И, как замечает летописец: "Далее история о городе сём не упоминаема. Кроме того, что в смутныя времяна подвержен был он соблазнам и, чаяв держаться законных своих государей, часто предавался самозванцам".

Глеб Иванович Успенский Крапивны не пощадил, бросив в одном из рассказов: "Городишко оказывается самый обыкновенный: грязь, каланча, свинья под забором, мещанин, загоняющий ее поленом и ревущий на нее простуженным голосом, — все это, вместе с всклокоченной головой мещанина и его рубахой, распоясанной и терзаемой ветром, составляет картину довольно сильную по впечатлению.

Осенняя непогода в полном разгаре. Уездная нищета еще унылее влачит свои отребья и недуги по грязи и слякоти, вся промоченная до нитки проливными дождями и продрогшая от холодного, беспрерывно ревущего ветра. Не хочется ни выйти, ни взглянуть в окно".

Впрочем, сейчас было довольно холодно. Я приплясывал, а Директор Музея начал чертить какие-то пассы в воздухе, объясняя суть засечной черты. Чем-то он напоминал мне человека из заграничных фильмов, что одним взмахом руки меняет картины на фантастических экранах-голограммах.

Раз! — и рука описывала полукруг — по всей южной границе России от Брянских до Мещерских лесов. Ладонь начинала движение где-то на Жиздре, проникала через Белёв к Одоеву, затем поднималась к Ясной Поляне, и снизу обходя Каширу врезалась в Мещерскую болотину. И, наконец, уже остановившись, делала два движения вниз — к Шацку и Ряжску.

Два! — и растопыренные пальцы показывали поваленные деревья. закреплённые под углом и ложащиеся друг на друга. Три! — и он изображал Ивана Грозного, приехавшего инспектировать наш суковатый аналог Великой Китайской стены. Тут в ход шли совершенно неприличные жесты. Иван Грозный в этом пересказе напоминал генерала, заставшего дембелей за ловлей бабочек.

Видел я как-то такую картину, и оттого представлял хорошо трепет воевод. Представлял я и незавидную судьбу подчинённых Директора, что, к примеру, допустили бы в его музей хулигана, написавшего короткое неприличное слово на мраморной ягодице.
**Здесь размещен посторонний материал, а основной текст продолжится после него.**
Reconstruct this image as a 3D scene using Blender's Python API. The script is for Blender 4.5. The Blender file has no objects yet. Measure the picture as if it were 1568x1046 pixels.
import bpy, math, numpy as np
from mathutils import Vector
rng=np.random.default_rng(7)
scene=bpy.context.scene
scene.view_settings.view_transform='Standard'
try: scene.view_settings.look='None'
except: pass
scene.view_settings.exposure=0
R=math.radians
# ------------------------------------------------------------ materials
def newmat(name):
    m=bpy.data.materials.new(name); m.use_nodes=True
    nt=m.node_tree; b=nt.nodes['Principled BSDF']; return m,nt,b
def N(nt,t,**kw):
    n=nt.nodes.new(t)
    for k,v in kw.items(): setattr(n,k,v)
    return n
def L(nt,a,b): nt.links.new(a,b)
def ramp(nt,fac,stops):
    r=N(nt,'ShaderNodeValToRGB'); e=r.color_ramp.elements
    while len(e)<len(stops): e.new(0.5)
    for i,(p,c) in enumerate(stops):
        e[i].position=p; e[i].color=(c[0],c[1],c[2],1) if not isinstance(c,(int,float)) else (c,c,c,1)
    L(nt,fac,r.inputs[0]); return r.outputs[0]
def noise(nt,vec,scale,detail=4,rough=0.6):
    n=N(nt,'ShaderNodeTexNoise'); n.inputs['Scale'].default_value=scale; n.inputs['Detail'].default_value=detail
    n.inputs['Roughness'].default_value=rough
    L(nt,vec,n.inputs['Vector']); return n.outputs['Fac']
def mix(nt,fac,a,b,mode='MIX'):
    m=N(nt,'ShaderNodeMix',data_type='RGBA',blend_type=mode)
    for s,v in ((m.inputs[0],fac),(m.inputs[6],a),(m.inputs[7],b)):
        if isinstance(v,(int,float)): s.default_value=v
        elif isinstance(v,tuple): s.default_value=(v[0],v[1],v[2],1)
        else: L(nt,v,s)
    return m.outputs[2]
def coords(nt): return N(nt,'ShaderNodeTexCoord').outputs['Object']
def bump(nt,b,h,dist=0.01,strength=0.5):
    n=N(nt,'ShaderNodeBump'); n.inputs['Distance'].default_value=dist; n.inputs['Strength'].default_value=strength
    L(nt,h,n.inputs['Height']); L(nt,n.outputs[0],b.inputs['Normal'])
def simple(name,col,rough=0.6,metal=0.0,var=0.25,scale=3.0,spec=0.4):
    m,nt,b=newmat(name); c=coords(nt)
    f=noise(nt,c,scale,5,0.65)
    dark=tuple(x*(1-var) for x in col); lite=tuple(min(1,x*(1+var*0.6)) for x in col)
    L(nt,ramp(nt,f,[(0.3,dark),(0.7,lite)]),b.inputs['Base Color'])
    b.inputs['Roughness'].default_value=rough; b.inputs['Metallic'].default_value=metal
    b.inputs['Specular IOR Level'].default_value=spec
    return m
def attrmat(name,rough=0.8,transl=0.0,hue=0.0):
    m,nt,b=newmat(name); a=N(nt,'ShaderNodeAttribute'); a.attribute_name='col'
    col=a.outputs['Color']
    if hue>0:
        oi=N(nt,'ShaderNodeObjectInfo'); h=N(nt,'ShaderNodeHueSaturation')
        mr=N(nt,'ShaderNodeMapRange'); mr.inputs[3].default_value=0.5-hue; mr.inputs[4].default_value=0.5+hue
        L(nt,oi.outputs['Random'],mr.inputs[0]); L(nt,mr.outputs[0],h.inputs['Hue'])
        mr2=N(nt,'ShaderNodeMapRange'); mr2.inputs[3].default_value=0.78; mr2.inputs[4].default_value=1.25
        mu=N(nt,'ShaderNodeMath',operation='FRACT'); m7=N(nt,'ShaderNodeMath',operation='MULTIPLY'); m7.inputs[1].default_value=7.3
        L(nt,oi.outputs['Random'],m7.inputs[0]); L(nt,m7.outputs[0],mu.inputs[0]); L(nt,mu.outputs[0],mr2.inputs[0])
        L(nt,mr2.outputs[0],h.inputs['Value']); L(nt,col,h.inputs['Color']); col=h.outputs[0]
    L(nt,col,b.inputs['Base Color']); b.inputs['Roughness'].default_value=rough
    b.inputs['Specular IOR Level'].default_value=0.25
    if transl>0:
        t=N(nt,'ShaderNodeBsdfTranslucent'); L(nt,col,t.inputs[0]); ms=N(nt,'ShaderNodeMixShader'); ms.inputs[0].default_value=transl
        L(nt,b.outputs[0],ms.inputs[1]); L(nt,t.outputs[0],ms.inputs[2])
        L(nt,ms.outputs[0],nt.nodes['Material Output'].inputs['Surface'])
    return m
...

Но деревянная стена вместе с бревенчатыми стенами крепостей давно превратились в труху, тлен, смешались с землёй и водой.

Для Толстого Крапивна была городом начальственным. Дело в том, что Ясная Поляна входила в Крапивенский уезд. Тут Толстой был мировым посредником в шестидесятые, в семидесятые — секретарем дворянского собрания и губернским гласным от крапивенского земства. В восьмидесятые его избрали уездным предводителем дворянства.

Меня эта судебная деятельность Толстого всегда занимала. Однако ж относился я к ней с опаской, как теме, которая бередит душу, и выводы твои никому не нравятся — ни правым, ни левым, да и самому себе не нравятся. Ибо взялся ты говорить о вещах несовместимых и нерешаемых.

А тут человек с идеалами вмешивается в самое угрюмое, что есть между людьми. Разве что обычная война буде поугрюмее судебной войны.

Причём Толстой год от года подходил к этой бесчеловечной судебной машине, совал в неё палки, подманивал, разговаривал с ней по-русски, хотя, как известно, она говорит только по-арамейски. Но, и говоря по-арамейски, она понимает только себя.